Views expressed in opinion columns are the author’s own.
Last Wednesday, the major poles of Maryland political power descended on the University of Maryland to make a super-special announcement. With Gov. Larry Hogan and Maryland House Speaker Mike Busch at his side, university President Wallace Loh unveiled a massive $220 million investment, courtesy of the A. James and Alice B. Clark Foundation. Hogan claimed the donation, the largest gift this university has ever received, marked “the most important day in the history of this university.”
About half of the investment will expand need-based aid for university students. This is an unalloyed good, and Loh, the Clarks and everyone who contributed to this project deserve real commendation for their commitment and generosity. Maryland has traditionally devoted far less of its higher education budget to need-based aid than states such as Pennsylvania and New Jersey. The Clark donation brings us closer to meeting our obligation to low-income students.
[Read more: University of Maryland to receive $219.5 million donation — the largest in its history]
But the rest of the donation primarily targets our engineering program: Funds will expand our program for postdoctoral engineering fellows, build new engineering facilities and supply grants to high-achieving engineering students.
The investment is in the spirit of this university’s pre-existing STEM bias. The second-largest donor project in this university’s history is the Brendan Iribe Center for Computer Science and Innovation, and Loh has repeatedly advocated transforming College Park into the “Silicon Valley of Maryland.”
It’s clear this university and its donors have caught the pedagogical fever sweeping the nation: STEM favoritism. This focus is misguided. Although a college education delivers more than instrumental value, the STEM fever is unwise even according to the materialist logic of its boosters. The promise of a STEM degree — secure employment in a rapidly growing field — is a canard. Because, despite the hype, the job market for STEM graduates simply isn’t that vibrant.
Between December 2014 and January 2016, the engineering workforce grew only 0.6 percent, while the workforce at large grew 7 percent. The Census Bureau found that one in four individuals with STEM bachelor’s degrees are employed in a STEM field.
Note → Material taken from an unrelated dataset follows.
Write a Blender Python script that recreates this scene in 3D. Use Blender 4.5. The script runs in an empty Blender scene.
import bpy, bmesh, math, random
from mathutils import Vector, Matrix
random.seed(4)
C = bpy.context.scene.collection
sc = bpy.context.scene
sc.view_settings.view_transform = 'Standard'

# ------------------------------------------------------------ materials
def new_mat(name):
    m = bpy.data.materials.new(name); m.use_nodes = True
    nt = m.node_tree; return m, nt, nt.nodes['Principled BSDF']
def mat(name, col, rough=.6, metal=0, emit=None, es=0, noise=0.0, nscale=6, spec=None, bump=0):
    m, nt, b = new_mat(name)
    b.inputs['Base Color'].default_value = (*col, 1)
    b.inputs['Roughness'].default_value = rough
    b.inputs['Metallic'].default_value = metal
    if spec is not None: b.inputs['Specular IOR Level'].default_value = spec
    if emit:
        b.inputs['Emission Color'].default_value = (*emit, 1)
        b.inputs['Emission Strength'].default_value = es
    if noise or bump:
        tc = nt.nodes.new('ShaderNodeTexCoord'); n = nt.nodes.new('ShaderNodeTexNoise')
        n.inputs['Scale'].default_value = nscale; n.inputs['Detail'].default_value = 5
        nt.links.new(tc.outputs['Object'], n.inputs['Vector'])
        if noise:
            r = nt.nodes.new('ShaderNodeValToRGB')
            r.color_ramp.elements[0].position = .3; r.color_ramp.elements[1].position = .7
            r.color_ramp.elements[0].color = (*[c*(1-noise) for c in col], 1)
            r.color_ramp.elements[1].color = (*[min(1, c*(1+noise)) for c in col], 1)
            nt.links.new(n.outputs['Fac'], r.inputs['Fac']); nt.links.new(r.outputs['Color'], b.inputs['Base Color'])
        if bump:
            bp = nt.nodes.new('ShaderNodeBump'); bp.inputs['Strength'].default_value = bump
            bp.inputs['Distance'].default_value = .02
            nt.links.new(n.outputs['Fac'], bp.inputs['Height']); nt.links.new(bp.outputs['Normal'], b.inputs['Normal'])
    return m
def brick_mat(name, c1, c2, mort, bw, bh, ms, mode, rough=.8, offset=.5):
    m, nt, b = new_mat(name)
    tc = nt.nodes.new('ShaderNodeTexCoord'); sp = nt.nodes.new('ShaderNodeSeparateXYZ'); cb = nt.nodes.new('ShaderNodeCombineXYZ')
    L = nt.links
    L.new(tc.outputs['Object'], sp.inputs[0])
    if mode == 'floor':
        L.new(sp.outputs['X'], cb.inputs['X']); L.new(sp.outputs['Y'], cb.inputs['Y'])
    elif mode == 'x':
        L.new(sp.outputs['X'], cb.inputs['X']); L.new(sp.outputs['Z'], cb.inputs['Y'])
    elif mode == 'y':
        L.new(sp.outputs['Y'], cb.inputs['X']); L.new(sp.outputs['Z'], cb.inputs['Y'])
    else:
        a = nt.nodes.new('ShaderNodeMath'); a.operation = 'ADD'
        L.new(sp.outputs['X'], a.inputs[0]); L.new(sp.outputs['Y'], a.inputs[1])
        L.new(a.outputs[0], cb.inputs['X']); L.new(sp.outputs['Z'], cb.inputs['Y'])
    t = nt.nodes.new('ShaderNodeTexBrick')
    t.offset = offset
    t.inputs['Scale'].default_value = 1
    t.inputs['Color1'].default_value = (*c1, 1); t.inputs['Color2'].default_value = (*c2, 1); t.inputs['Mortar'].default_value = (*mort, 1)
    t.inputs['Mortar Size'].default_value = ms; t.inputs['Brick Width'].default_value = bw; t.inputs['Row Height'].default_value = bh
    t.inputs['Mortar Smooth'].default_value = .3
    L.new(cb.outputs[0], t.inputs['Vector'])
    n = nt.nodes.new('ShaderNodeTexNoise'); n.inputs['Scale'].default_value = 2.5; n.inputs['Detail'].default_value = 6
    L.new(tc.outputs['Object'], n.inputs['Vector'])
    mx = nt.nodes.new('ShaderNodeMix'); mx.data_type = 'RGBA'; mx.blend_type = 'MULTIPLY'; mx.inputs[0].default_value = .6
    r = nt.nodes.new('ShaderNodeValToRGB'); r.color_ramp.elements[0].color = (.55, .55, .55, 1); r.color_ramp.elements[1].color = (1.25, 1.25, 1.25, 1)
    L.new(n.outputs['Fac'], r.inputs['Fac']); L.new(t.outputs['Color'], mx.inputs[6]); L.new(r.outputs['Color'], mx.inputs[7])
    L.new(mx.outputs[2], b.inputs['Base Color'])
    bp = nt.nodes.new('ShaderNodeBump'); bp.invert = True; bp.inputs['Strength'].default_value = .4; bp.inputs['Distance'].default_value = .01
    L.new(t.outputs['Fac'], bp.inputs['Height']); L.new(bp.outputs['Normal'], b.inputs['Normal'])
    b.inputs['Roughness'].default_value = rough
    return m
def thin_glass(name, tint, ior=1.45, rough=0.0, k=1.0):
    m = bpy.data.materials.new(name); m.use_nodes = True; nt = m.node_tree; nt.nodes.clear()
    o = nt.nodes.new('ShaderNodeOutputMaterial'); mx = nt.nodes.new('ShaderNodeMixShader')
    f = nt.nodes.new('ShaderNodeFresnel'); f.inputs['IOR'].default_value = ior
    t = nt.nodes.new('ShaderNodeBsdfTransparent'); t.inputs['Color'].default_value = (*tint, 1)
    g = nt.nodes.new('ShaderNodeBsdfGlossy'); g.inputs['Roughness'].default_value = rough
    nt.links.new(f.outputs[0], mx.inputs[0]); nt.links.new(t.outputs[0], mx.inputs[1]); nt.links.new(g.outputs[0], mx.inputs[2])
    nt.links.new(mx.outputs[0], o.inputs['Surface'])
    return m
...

According to Rutgers sociologist Hal Salzman, “All credible research finds the same evidence about the STEM workforce: ample supply, stagnant wages and, by industry accounts, thousands of applicants for any advertised job.”
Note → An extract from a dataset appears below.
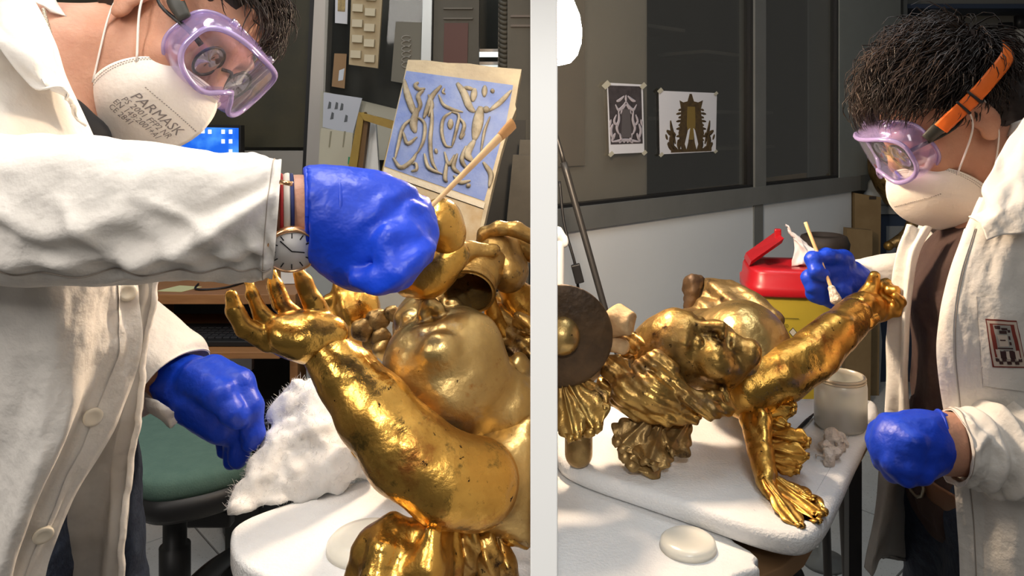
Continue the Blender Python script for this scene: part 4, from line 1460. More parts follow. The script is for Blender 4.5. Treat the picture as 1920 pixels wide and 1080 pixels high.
s.build('scroll_foot', GOLD, o2, clip=LCLIP + [(V(0, 0, TZ), V(0, 0, -1))], disp=lambda p: 0.0012 * fbm(p, 50, 2, 8))
o3 = thing('gilded_garland', 'gilded flower garland with curled ribbon behind the raised gilded hand', 'ornament', V(-0.22, 0.9, TZ))
s = SD(0.003)
s.pell(662, 580, .90, 46, 52, 0.035, 20, 0.01)
s.tube([(622, 560, .885, 13), (640, 535, .89, 13), (665, 522, .90, 12)], 0.005)
s.tube([(700, 560, .895, 12), (690, 600, .885, 14), (660, 625, .885, 14)], 0.006)
s.tube([(665, 620, .90, 30), (690, 720, .92, 30), (690, 850, .93, 28)], 0.01)
s.build('ribbon', GOLD, o3, clip=[(V(0, 0, TZ), V(0, 0, -1))], disp=lambda p: 0.0022 * np.sin(p[:, 0] * 230 + p[:, 2] * 120) + 0.001 * fbm(p, 50, 2, 3))
for (x, y, D, r) in ((735, 588, .865, 15), (708, 602, .865, 22), (680, 618, .86, 20), (715, 632, .86, 18), (748, 612, .875, 12), (694, 640, .865, 14)):
    s = SD(0.0022)
    s.ball(x, y, D, r, 0.004)
    for k in range(5):
        a = k * 1.2566
        s.ball(x + r * 0.62 * math.cos(a), y + r * 0.62 * math.sin(a), D - 0.004, r * 0.5, 0.003)
    s.build('flower', GOLD3, o3, disp=lambda p: 0.0008 * fbm(p, 90, 2, 3))
s = SD(0.0022)
s.tube([(718, 672, .85, 6), (712, 655, .85, 13), (724, 638, .855, 8)], 0.004)
s.build('leaf', GOLDP, o3)

# ------------------------------------------------------------------ left background
# office chair
cc = thing('office_chair', 'green upholstered office chair with black base behind the lowered glove', 'chair', V(-1.15, 1.72, 0))
GREEN = mat('green_fabric', (0.085, 0.155, 0.125), 0.9, var=(0.10, 0.175, 0.14), vscale=40, bump=0.2, bscale=300)
seat = [P(215, 772, 1.95), P(330, 768, 1.98), P(455, 800, 1.90), P(472, 868, 1.75), P(462, 902, 1.66), P(400, 925, 1.60), P(310, 942, 1.56), P(262, 934, 1.57), P(220, 900, 1.62)]
s = MB()
n_ = len(seat)
sc_ = np.mean(seat, 0)
zs = 0.50
lay = []
for (sc1, z) in ((0.93, zs - 0.055), (1.0, zs - 0.03), (1.0, zs - 0.012), (0.96, zs), (0.80, zs + 0.006), (0.3, zs + 0.006)):
    o_ = np.array([sc_ + (q - sc_) * sc1 for q in seat])
    o_[:, 2] = z
    cl = crom(np.concatenate([o_, o_[:1]]), 49)[:-1]
    lay.append(cl)
v = np.concatenate(lay)
f = grid_faces(6, 48, True) + [tuple(range(48))[::-1], tuple(range(5 * 48, 6 * 48))]
obj('seat', v, f, GREEN, cc)
lay = [np.array([sc_ + (q - sc_) * k_ for q in seat]) for k_ in (0.9, 0.99, 0.99)]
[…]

We do students a real disservice by pretending a STEM degree is a ticket to prosperity, and we do the United States a disservice by misallocating our educational resources. Encouraging students to devote the preponderance of their education to a narrow STEM concentration — say, petroleum engineering or software development — benefits neither our students nor our nation.
Harvard’s Claudia Goldin and Lawrence Katz observed that, in the 19th century, countries like France and Britain focused on narrow, skill-based education. The United States, on the other hand, was committed to a broader liberal arts pedagogy, which primed our citizenry for the tumult of the 20th century.
America became the economic behemoth of the last century because our educational system prepared citizens for changing times. In an economy defined by instability, a broad-based education is a lifeboat. While the market demands petroleum engineers today, climate change and renewable technologies may force the petroleum industry out of existence in the next several decades. As we wade into uncertain economic waters, the economy will reward the well-rounded and adaptable. And if we devote ourselves primarily to STEM, we could become a nation trained for the jobs of yesteryear while paralyzed before tomorrow’s challenges.
[Read more: UMD officials virtually break ground for Brendan Iribe Center]
While I’m sure university administration’s STEM favoritism is sincere, it’s hard to ignore wealthy donors’ pernicious influence on our educational direction. This university is subject to the passions and priorities of Brendan Iribe, Kevin Plank and the Clark foundation. Sometimes donors do real good — need-based aid is a boon to our entire community — but often, this university’s cadre of bigwig boosters leads us astray. Donors pushed the university into the foolish Cole Field House renovation and continually encourage this administration’s STEM bias.
STEM fever is distorting this university’s educational mission. Both donors and administration must adjust. If we are to righten our educational path, donors must wisen to STEM’s limits and administration should reject the temptation to sacrifice our integrity for donor cash.